Ein Grund, warum ich sie mag, ist ihre Auffassung vom Beten. Beten ist für sie wie„Verweilen bei einem Freund". Also eher wie ein Treffen mit jemandem, der mich mag, der sich für mich interessiert, dem ich vertrauen kann und der mich auf Augenhöhe behandelt. Und eben nicht so wie früher viele beten mussten:

Aufsagen von auswendig gelernten Texten und einem festen Ritual folgen, bei dem der kleinste Fehler zur Folge hat, dass man Gott beleidigt.

Beten als Verweilen wie bei einem guten Freund. Also: Wie läuft denn so ein Gespräch mit einem Freund bei mir ab? Meistens kommt zuerst die Frage: Wie geht es Dir? Ich erzähle dann, was mich bewegt. Vielleicht stelle ich auch die Gegenfrage: Und Dir?

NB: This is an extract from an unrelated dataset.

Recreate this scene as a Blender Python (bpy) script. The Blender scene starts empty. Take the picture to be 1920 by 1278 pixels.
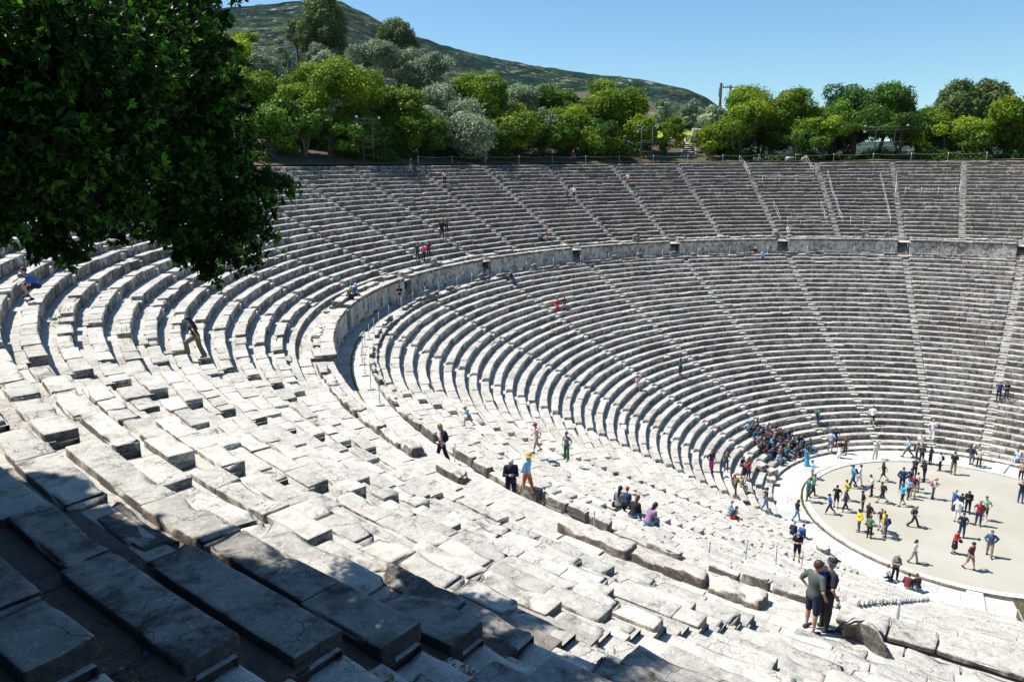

Wenn mein Freund gut zugehört hat und mich etwas bewegt oder auch ärgert, dann kommt manchmal als nächstes die Frage: Und wieso ist Dir das so wichtig? Und während ich antworte, merke ich, wie ich meine Meinung überdenke und mancher Ärger sich legt, weil ich merke, dass der Anlass gar nicht so wichtig ist. Oder dass ich was persönlich nehme, was vielleicht gar nicht persönlich gemeint ist. Ich verstehe mich selbst besser, wenn mir jemand interessiert zuhört und das verändert meine Stimmung und meine Haltung. Manchmal bringts einfach ein bisschen Gelassenheit, manchmal müssen wir sogar über mich lachen. Selbsterkenntnis beim Reden.

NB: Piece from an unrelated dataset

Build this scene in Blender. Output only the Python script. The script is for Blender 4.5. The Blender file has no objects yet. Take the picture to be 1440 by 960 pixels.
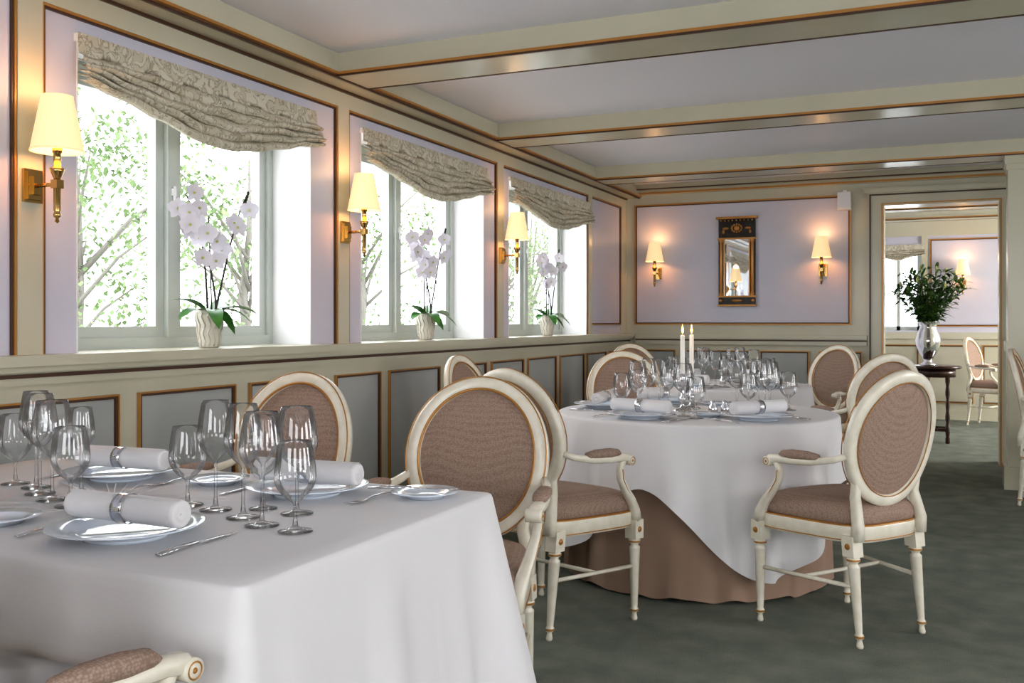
import bpy, math, random
from mathutils import Vector, Matrix
random.seed(7)
S = bpy.context.scene
COL = S.collection

# ---------------------------------------------------------------- helpers
def lin(c):
    def f(u):
        u = u/255.0
        return u/12.92 if u <= 0.04045 else ((u+0.055)/1.055)**2.4
    return (f(c[0]), f(c[1]), f(c[2]), 1.0)

def mat(name, col, rough=0.5, metal=0.0, bump=0.0, bscale=40.0, var=None, vscale=3.0, spec=0.5, coat=0.0, detail=3.0):
    m = bpy.data.materials.new(name); m.use_nodes = True
    nt = m.node_tree; b = nt.nodes["Principled BSDF"]
    b.inputs["Base Color"].default_value = lin(col)
    b.inputs["Roughness"].default_value = rough
    b.inputs["Metallic"].default_value = metal
    b.inputs["Specular IOR Level"].default_value = spec
    b.inputs["Coat Weight"].default_value = coat
    tc = nt.nodes.new("ShaderNodeTexCoord")
    if var:
        n = nt.nodes.new("ShaderNodeTexNoise"); n.inputs["Scale"].default_value = vscale
        n.inputs["Detail"].default_value = detail
        nt.links.new(tc.outputs["Object"], n.inputs["Vector"])
        r = nt.nodes.new("ShaderNodeValToRGB")
        r.color_ramp.elements[0].position = 0.35; r.color_ramp.elements[1].position = 0.65
        r.color_ramp.elements[0].color = lin(col); r.color_ramp.elements[1].color = lin(var)
        nt.links.new(n.outputs["Fac"], r.inputs["Fac"])
        nt.links.new(r.outputs["Color"], b.inputs["Base Color"])
    if bump > 0:
        n2 = nt.nodes.new("ShaderNodeTexNoise"); n2.inputs["Scale"].default_value = bscale
        n2.inputs["Detail"].default_value = 4
        nt.links.new(tc.outputs["Object"], n2.inputs["Vector"])
        bp = nt.nodes.new("ShaderNodeBump"); bp.inputs["Strength"].default_value = bump
        bp.inputs["Distance"].default_value = 0.01
        nt.links.new(n2.outputs["Fac"], bp.inputs["Height"])
        nt.links.new(bp.outputs["Normal"], b.inputs["Normal"])
    return m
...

Und wenn das stimmt, was Theresa sagt, dass Beten wieVerweilen bei einem Freund ist, dann müsste das mit Gott ja auch so funktionieren. Ich habe es schon mal ausprobiert und es klappt tatsächlich. Ich kann mit Gott frei von der Leber weg reden, erzählen, was mich freut und ärgert. Und manchmal ist beinahe so, als ob ich ihn dann interessiert fragen höre.